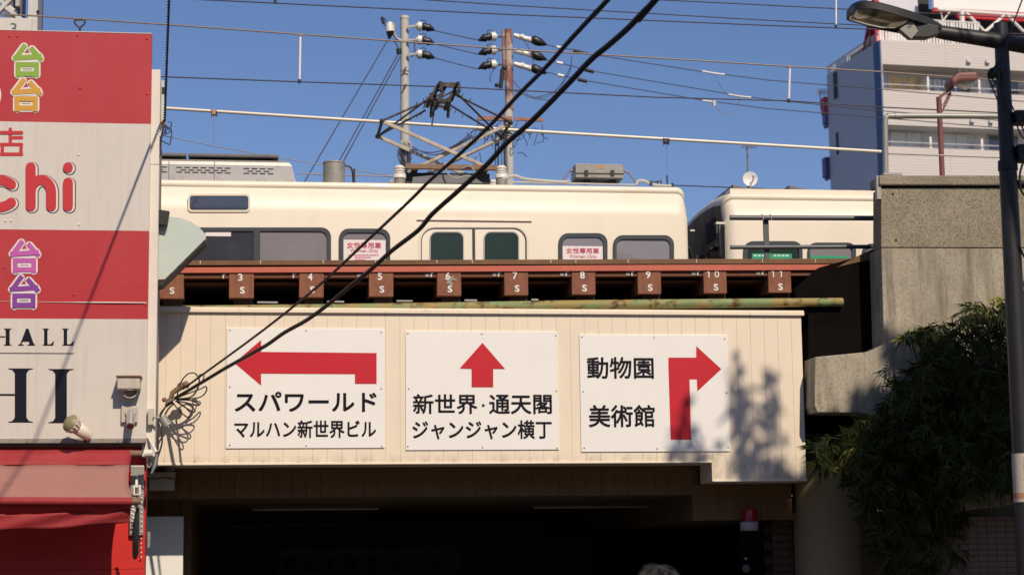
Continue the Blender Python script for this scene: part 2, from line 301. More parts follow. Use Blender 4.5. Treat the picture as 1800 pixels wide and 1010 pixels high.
M['hood_green'] = overlay(mat('hood_green', (0.50, 0.56, 0.49), 0.5, var=0.05), (0.25, 0.15, 0.07), 3.5, 0.62, 0.75, amount=0.5)
M['hood_black'] = mat('hood_black', (0.015, 0.016, 0.014), 0.6)
M['lamp_pole'] = overlay(mat('lamp_pole', (0.018, 0.016, 0.017), 0.5, 0.0, var=0.15), (0.10, 0.035, 0.02), 4, 0.62, 0.75, (1, 1, 0.4), amount=0.8)
M['lamp_head'] = mat('lamp_head', (0.03, 0.028, 0.027), 0.45, 0.1, var=0.1)
M['lamp_box'] = mat('lamp_box', (0.27, 0.25, 0.21), 0.5, var=0.08)
M['lamp_lens'] = overlay(mat('lamp_lens', (0.42, 0.35, 0.20), 0.15, var=0.2, scale=5, coat=1.0), (0.05, 0.055, 0.015), 5, 0.5, 0.62)  # dark green patches paint in a reflection of foliage
M['lamp_red'] = overlay(mat('lamp_red', (0.19, 0.062, 0.05), 0.5, var=0.1), (0.08, 0.03, 0.025), 6, 0.55, 0.75)
M['lamp_glass'] = mat('lamp_glass', (0.35, 0.35, 0.32), 0.15, var=0.25, scale=14, coat=1.0)
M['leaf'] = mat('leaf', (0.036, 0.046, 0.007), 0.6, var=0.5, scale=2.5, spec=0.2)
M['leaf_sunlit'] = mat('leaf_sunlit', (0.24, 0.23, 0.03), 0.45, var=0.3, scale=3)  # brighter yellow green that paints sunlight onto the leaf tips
M['stem'] = mat('stem', (0.06, 0.07, 0.025), 0.6, var=0.2)
M['bark'] = mat('bark', (0.09, 0.07, 0.05), 0.9, var=0.3, bump=0.5, bscale=20)
M['tree_leaf'] = mat('tree_leaf', (0.045, 0.075, 0.02), 0.5, var=0.4, scale=1.5)
M['asphalt'] = mat('asphalt', (0.05, 0.05, 0.052), 0.9, var=0.2, scale=6, bump=0.3, bscale=150)
M['pavement'] = tiles('pavement', (0.24, 0.22, 0.2), (0.1, 0.09, 0.08), 0.3, 0.3, 0.01, 0.9, axes='XY')
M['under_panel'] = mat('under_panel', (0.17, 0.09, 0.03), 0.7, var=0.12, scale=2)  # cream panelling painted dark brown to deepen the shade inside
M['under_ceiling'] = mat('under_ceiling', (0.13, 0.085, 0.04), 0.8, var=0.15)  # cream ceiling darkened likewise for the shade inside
M['lamp_tube'] = mat('lamp_tube', (0.35, 0.31, 0.24), 0.4)
M['notice_board'] = mat('notice_board', (0.22, 0.21, 0.12), 0.6, var=0.08)
M['notice_red'] = mat('notice_red', (0.20, 0.02, 0.015), 0.6)
M['beacon_red'] = mat('beacon_red', (0.30, 0.008, 0.008), 0.3, coat=0.2)
M['beacon_white'] = mat('beacon_white', (0.42, 0.34, 0.38), 0.4)
M['brick_dark'] = tiles('brick_dark', (0.10, 0.055, 0.03), (0.02, 0.015, 0.01), 0.22, 0.09, 0.008, 0.8, 0.5)
M['wall_beige'] = mat('wall_beige', (0.30, 0.225, 0.125), 0.85, var=0.1, scale=1.2)
M['tile_brown'] = tiles('tile_brown', (0.13, 0.075, 0.05), (0.05, 0.03, 0.02), 0.11, 0.065, 0.006, 0.45)
M['ledge'] = overlay(mat('ledge', (0.20, 0.155, 0.10), 0.9, var=0.15), (0.06, 0.05, 0.035), 4, 0.5, 0.7, (3, 1, 0.3))
M['siding'] = tiles('siding', (0.58, 0.52, 0.47), (0.42, 0.37, 0.33), 3.2, 0.13, 0.012, 0.6, var=0.02)
M['tower_side'] = mat('tower_side', (0.62, 0.60, 0.63), 0.7, var=0.05, scale=0.3)
M['tower_blue'] = mat('tower_blue', (0.075, 0.13, 0.27), 0.6, var=0.08)
M['tower_inner'] = mat('tower_inner', (0.70, 0.68, 0.66), 0.7, var=0.06)
M['board_wood'] = mat('board_wood', (0.78, 0.55, 0.27), 0.8, var=0.3, scale=3)
M['frame_alu'] = mat('frame_alu', (0.58, 0.57, 0.55), 0.4, 0.3)
M['pane'] = mat('pane', (0.12, 0.13, 0.13), 0.15, var=0.3, scale=0.7, coat=1.0)
M['curtain'] = mat('curtain', (0.80, 0.80, 0.74), 0.8, var=0.15, scale=5, stretch=(5, 5, 0.4))
M['paint_red'] = mat('paint_red', (0.50, 0.03, 0.045), 0.5, var=0.1)
M['paint_white'] = mat('paint_white', (0.74, 0.70, 0.64), 0.5, var=0.05)
M['paint_purple'] = mat('paint_purple', (0.10, 0.07, 0.25), 0.5)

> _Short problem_
Without including any picture, repeat the data exactly.

> _Task response_
Continue the Blender Python script for this scene: part 2, from line 301. More parts follow. Use Blender 4.5. Treat the picture as 1800 pixels wide and 1010 pixels high.
M['hood_green'] = overlay(mat('hood_green', (0.50, 0.56, 0.49), 0.5, var=0.05), (0.25, 0.15, 0.07), 3.5, 0.62, 0.75, amount=0.5)
M['hood_black'] = mat('hood_black', (0.015, 0.016, 0.014), 0.6)
M['lamp_pole'] = overlay(mat('lamp_pole', (0.018, 0.016, 0.017), 0.5, 0.0, var=0.15), (0.10, 0.035, 0.02), 4, 0.62, 0.75, (1, 1, 0.4), amount=0.8)
M['lamp_head'] = mat('lamp_head', (0.03, 0.028, 0.027), 0.45, 0.1, var=0.1)
M['lamp_box'] = mat('lamp_box', (0.27, 0.25, 0.21), 0.5, var=0.08)
M['lamp_lens'] = overlay(mat('lamp_lens', (0.42, 0.35, 0.20), 0.15, var=0.2, scale=5, coat=1.0), (0.05, 0.055, 0.015), 5, 0.5, 0.62)  # dark green patches paint in a reflection of foliage
M['lamp_red'] = overlay(mat('lamp_red', (0.19, 0.062, 0.05), 0.5, var=0.1), (0.08, 0.03, 0.025), 6, 0.55, 0.75)
M['lamp_glass'] = mat('lamp_glass', (0.35, 0.35, 0.32), 0.15, var=0.25, scale=14, coat=1.0)
M['leaf'] = mat('leaf', (0.036, 0.046, 0.007), 0.6, var=0.5, scale=2.5, spec=0.2)
M['leaf_sunlit'] = mat('leaf_sunlit', (0.24, 0.23, 0.03), 0.45, var=0.3, scale=3)  # brighter yellow green that paints sunlight onto the leaf tips
M['stem'] = mat('stem', (0.06, 0.07, 0.025), 0.6, var=0.2)
M['bark'] = mat('bark', (0.09, 0.07, 0.05), 0.9, var=0.3, bump=0.5, bscale=20)
M['tree_leaf'] = mat('tree_leaf', (0.045, 0.075, 0.02), 0.5, var=0.4, scale=1.5)
M['asphalt'] = mat('asphalt', (0.05, 0.05, 0.052), 0.9, var=0.2, scale=6, bump=0.3, bscale=150)
M['pavement'] = tiles('pavement', (0.24, 0.22, 0.2), (0.1, 0.09, 0.08), 0.3, 0.3, 0.01, 0.9, axes='XY')
M['under_panel'] = mat('under_panel', (0.17, 0.09, 0.03), 0.7, var=0.12, scale=2)  # cream panelling painted dark brown to deepen the shade inside
M['under_ceiling'] = mat('under_ceiling', (0.13, 0.085, 0.04), 0.8, var=0.15)  # cream ceiling darkened likewise for the shade inside
M['lamp_tube'] = mat('lamp_tube', (0.35, 0.31, 0.24), 0.4)
M['notice_board'] = mat('notice_board', (0.22, 0.21, 0.12), 0.6, var=0.08)
M['notice_red'] = mat('notice_red', (0.20, 0.02, 0.015), 0.6)
M['beacon_red'] = mat('beacon_red', (0.30, 0.008, 0.008), 0.3, coat=0.2)
M['beacon_white'] = mat('beacon_white', (0.42, 0.34, 0.38), 0.4)
M['brick_dark'] = tiles('brick_dark', (0.10, 0.055, 0.03), (0.02, 0.015, 0.01), 0.22, 0.09, 0.008, 0.8, 0.5)
M['wall_beige'] = mat('wall_beige', (0.30, 0.225, 0.125), 0.85, var=0.1, scale=1.2)
M['tile_brown'] = tiles('tile_brown', (0.13, 0.075, 0.05), (0.05, 0.03, 0.02), 0.11, 0.065, 0.006, 0.45)
M['ledge'] = overlay(mat('ledge', (0.20, 0.155, 0.10), 0.9, var=0.15), (0.06, 0.05, 0.035), 4, 0.5, 0.7, (3, 1, 0.3))
M['siding'] = tiles('siding', (0.58, 0.52, 0.47), (0.42, 0.37, 0.33), 3.2, 0.13, 0.012, 0.6, var=0.02)
M['tower_side'] = mat('tower_side', (0.62, 0.60, 0.63), 0.7, var=0.05, scale=0.3)
M['tower_blue'] = mat('tower_blue', (0.075, 0.13, 0.27), 0.6, var=0.08)
M['tower_inner'] = mat('tower_inner', (0.70, 0.68, 0.66), 0.7, var=0.06)
M['board_wood'] = mat('board_wood', (0.78, 0.55, 0.27), 0.8, var=0.3, scale=3)
M['frame_alu'] = mat('frame_alu', (0.58, 0.57, 0.55), 0.4, 0.3)
M['pane'] = mat('pane', (0.12, 0.13, 0.13), 0.15, var=0.3, scale=0.7, coat=1.0)
M['curtain'] = mat('curtain', (0.80, 0.80, 0.74), 0.8, var=0.15, scale=5, stretch=(5, 5, 0.4))
M['paint_red'] = mat('paint_red', (0.50, 0.03, 0.045), 0.5, var=0.1)
M['paint_white'] = mat('paint_white', (0.74, 0.70, 0.64), 0.5, var=0.05)
M['paint_purple'] = mat('paint_purple', (0.10, 0.07, 0.25), 0.5)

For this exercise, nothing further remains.